Supplied information:
=-=-=-=-=
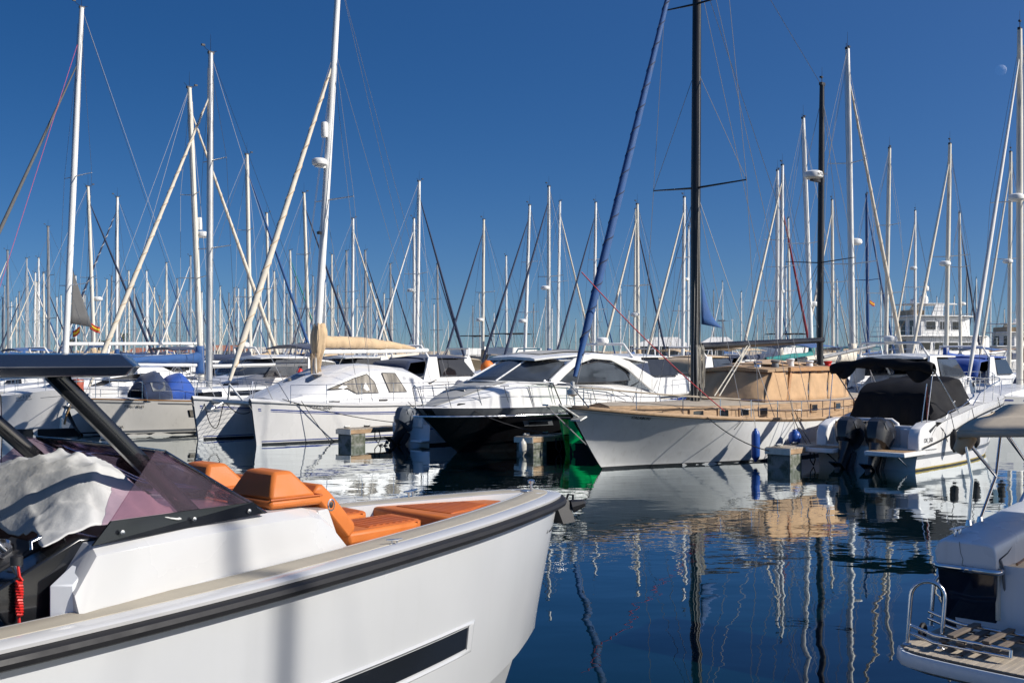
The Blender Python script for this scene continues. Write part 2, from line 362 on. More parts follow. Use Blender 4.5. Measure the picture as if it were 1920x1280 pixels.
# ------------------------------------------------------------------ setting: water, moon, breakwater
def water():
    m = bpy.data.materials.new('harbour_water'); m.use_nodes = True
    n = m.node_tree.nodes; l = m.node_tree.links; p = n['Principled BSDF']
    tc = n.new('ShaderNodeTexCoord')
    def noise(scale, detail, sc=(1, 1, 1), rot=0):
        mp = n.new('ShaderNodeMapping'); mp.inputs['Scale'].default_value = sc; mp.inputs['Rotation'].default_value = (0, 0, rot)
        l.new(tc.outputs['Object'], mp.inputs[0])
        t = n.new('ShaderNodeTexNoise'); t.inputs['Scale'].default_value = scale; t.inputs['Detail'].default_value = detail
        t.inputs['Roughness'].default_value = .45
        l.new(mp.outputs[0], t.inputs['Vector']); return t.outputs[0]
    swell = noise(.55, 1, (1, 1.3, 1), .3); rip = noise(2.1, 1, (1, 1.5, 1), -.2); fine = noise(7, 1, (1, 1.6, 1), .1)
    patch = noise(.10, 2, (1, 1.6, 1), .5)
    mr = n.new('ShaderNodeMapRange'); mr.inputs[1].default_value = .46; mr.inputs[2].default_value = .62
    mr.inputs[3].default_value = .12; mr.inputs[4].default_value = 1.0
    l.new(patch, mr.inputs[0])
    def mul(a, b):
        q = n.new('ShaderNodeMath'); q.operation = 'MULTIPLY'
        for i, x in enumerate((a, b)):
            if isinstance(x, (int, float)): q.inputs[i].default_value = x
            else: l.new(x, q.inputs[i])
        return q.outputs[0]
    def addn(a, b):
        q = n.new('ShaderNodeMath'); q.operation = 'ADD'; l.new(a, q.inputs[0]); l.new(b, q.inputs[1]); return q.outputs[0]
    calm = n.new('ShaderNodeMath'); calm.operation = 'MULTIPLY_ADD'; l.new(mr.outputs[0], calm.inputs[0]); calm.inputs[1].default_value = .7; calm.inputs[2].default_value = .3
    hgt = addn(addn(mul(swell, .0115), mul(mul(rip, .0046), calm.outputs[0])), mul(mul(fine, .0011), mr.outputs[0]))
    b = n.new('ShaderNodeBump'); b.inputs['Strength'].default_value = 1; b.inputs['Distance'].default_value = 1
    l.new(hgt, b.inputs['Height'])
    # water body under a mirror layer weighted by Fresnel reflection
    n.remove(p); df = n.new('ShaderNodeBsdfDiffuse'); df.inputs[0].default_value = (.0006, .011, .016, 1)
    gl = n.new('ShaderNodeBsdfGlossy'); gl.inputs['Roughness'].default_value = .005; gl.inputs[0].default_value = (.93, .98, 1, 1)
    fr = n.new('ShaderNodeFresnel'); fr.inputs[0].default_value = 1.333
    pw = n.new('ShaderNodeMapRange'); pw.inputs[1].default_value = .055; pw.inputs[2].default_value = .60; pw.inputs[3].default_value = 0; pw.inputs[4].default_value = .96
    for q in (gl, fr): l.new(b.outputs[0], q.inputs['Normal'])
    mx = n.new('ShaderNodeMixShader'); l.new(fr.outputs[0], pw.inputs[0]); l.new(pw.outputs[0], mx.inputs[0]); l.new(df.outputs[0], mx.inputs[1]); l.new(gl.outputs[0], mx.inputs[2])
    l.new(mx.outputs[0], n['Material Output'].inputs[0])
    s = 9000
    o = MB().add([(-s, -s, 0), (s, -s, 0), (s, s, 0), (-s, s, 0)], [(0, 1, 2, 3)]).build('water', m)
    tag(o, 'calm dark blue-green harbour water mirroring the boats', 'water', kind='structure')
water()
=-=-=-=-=
Instructions for the task:
All of the material above should be reproduced exactly, except the pictures.

Expected output:
The Blender Python script for this scene continues. Write part 2, from line 362 on. More parts follow. Use Blender 4.5. Measure the picture as if it were 1920x1280 pixels.
# ------------------------------------------------------------------ setting: water, moon, breakwater
def water():
    m = bpy.data.materials.new('harbour_water'); m.use_nodes = True
    n = m.node_tree.nodes; l = m.node_tree.links; p = n['Principled BSDF']
    tc = n.new('ShaderNodeTexCoord')
    def noise(scale, detail, sc=(1, 1, 1), rot=0):
        mp = n.new('ShaderNodeMapping'); mp.inputs['Scale'].default_value = sc; mp.inputs['Rotation'].default_value = (0, 0, rot)
        l.new(tc.outputs['Object'], mp.inputs[0])
        t = n.new('ShaderNodeTexNoise'); t.inputs['Scale'].default_value = scale; t.inputs['Detail'].default_value = detail
        t.inputs['Roughness'].default_value = .45
        l.new(mp.outputs[0], t.inputs['Vector']); return t.outputs[0]
    swell = noise(.55, 1, (1, 1.3, 1), .3); rip = noise(2.1, 1, (1, 1.5, 1), -.2); fine = noise(7, 1, (1, 1.6, 1), .1)
    patch = noise(.10, 2, (1, 1.6, 1), .5)
    mr = n.new('ShaderNodeMapRange'); mr.inputs[1].default_value = .46; mr.inputs[2].default_value = .62
    mr.inputs[3].default_value = .12; mr.inputs[4].default_value = 1.0
    l.new(patch, mr.inputs[0])
    def mul(a, b):
        q = n.new('ShaderNodeMath'); q.operation = 'MULTIPLY'
        for i, x in enumerate((a, b)):
            if isinstance(x, (int, float)): q.inputs[i].default_value = x
            else: l.new(x, q.inputs[i])
        return q.outputs[0]
    def addn(a, b):
        q = n.new('ShaderNodeMath'); q.operation = 'ADD'; l.new(a, q.inputs[0]); l.new(b, q.inputs[1]); return q.outputs[0]
    calm = n.new('ShaderNodeMath'); calm.operation = 'MULTIPLY_ADD'; l.new(mr.outputs[0], calm.inputs[0]); calm.inputs[1].default_value = .7; calm.inputs[2].default_value = .3
    hgt = addn(addn(mul(swell, .0115), mul(mul(rip, .0046), calm.outputs[0])), mul(mul(fine, .0011), mr.outputs[0]))
    b = n.new('ShaderNodeBump'); b.inputs['Strength'].default_value = 1; b.inputs['Distance'].default_value = 1
    l.new(hgt, b.inputs['Height'])
    # water body under a mirror layer weighted by Fresnel reflection
    n.remove(p); df = n.new('ShaderNodeBsdfDiffuse'); df.inputs[0].default_value = (.0006, .011, .016, 1)
    gl = n.new('ShaderNodeBsdfGlossy'); gl.inputs['Roughness'].default_value = .005; gl.inputs[0].default_value = (.93, .98, 1, 1)
    fr = n.new('ShaderNodeFresnel'); fr.inputs[0].default_value = 1.333
    pw = n.new('ShaderNodeMapRange'); pw.inputs[1].default_value = .055; pw.inputs[2].default_value = .60; pw.inputs[3].default_value = 0; pw.inputs[4].default_value = .96
    for q in (gl, fr): l.new(b.outputs[0], q.inputs['Normal'])
    mx = n.new('ShaderNodeMixShader'); l.new(fr.outputs[0], pw.inputs[0]); l.new(pw.outputs[0], mx.inputs[0]); l.new(df.outputs[0], mx.inputs[1]); l.new(gl.outputs[0], mx.inputs[2])
    l.new(mx.outputs[0], n['Material Output'].inputs[0])
    s = 9000
    o = MB().add([(-s, -s, 0), (s, -s, 0), (s, s, 0), (-s, s, 0)], [(0, 1, 2, 3)]).build('water', m)
    tag(o, 'calm dark blue-green harbour water mirroring the boats', 'water', kind='structure')
water()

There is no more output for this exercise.